Akerlund, McDaniel's cousin, bought the business and rented the building from him last summer. He told her she might have to get rid of the chicken, but she was willing to take the chance, she said.

Meanwhile, the rooster was "stolen" three times this fall. A couple of times, students and parents even asked permission, Akerlund said. The bird stays gone for a couple of weeks at a time and is always brought back.

Its foundation is easily unbolted from the concrete, and it's light enough for two people to lift, Akerlund said.

"I'm just like, 'Go for it, it's there for you to take,'" she said.

Akerlund is glad the city is willing to talk, but worries that an alternate solution would make it difficult or even dangerous for students to steal the chicken. She doesn't want to put it on the roof or on top of a pole.
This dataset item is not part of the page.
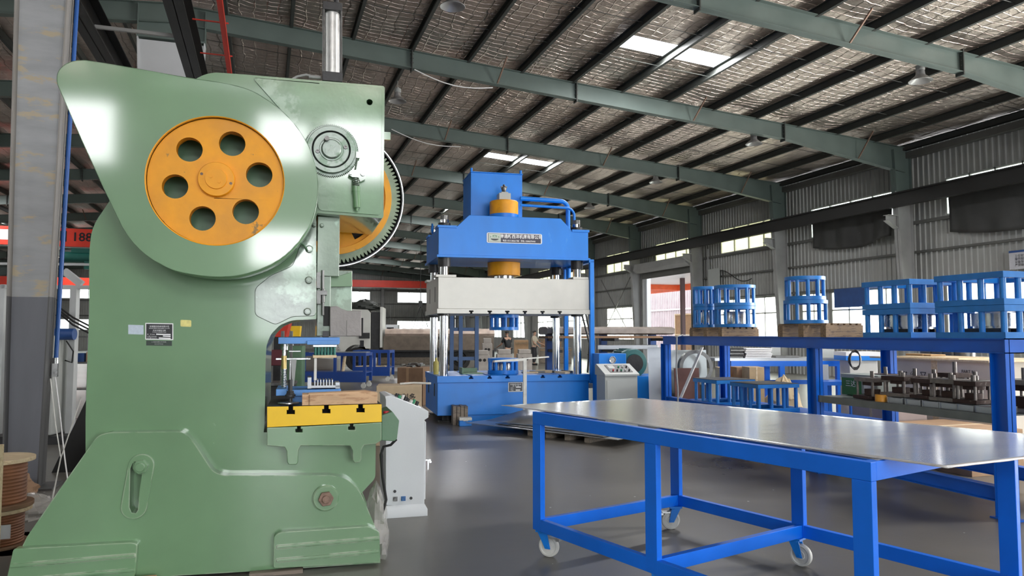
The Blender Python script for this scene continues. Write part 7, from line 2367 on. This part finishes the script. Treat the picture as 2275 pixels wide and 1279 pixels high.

Lake Stevens grad Jamie Johns says the rooster is a big part of the culture of the high school. Each senior class steals the bird and trots it out in grandiose fashion.

In 2001, Johns, a drum majorette in the band, and her fellow seniors paraded a covered decoy chicken around the track of the football field at homecoming.

Little did the crowd know that the students had rented a crane to lift the real rooster over an adjacent church and onto the field, to the dramatic tune of "Also Sprach Zarathustra," the Richard Strauss composition used in "2001: A Space Odyssey," she said.

"Our mascot shouldn't be the Viking," Johns said. "It should be the chicken."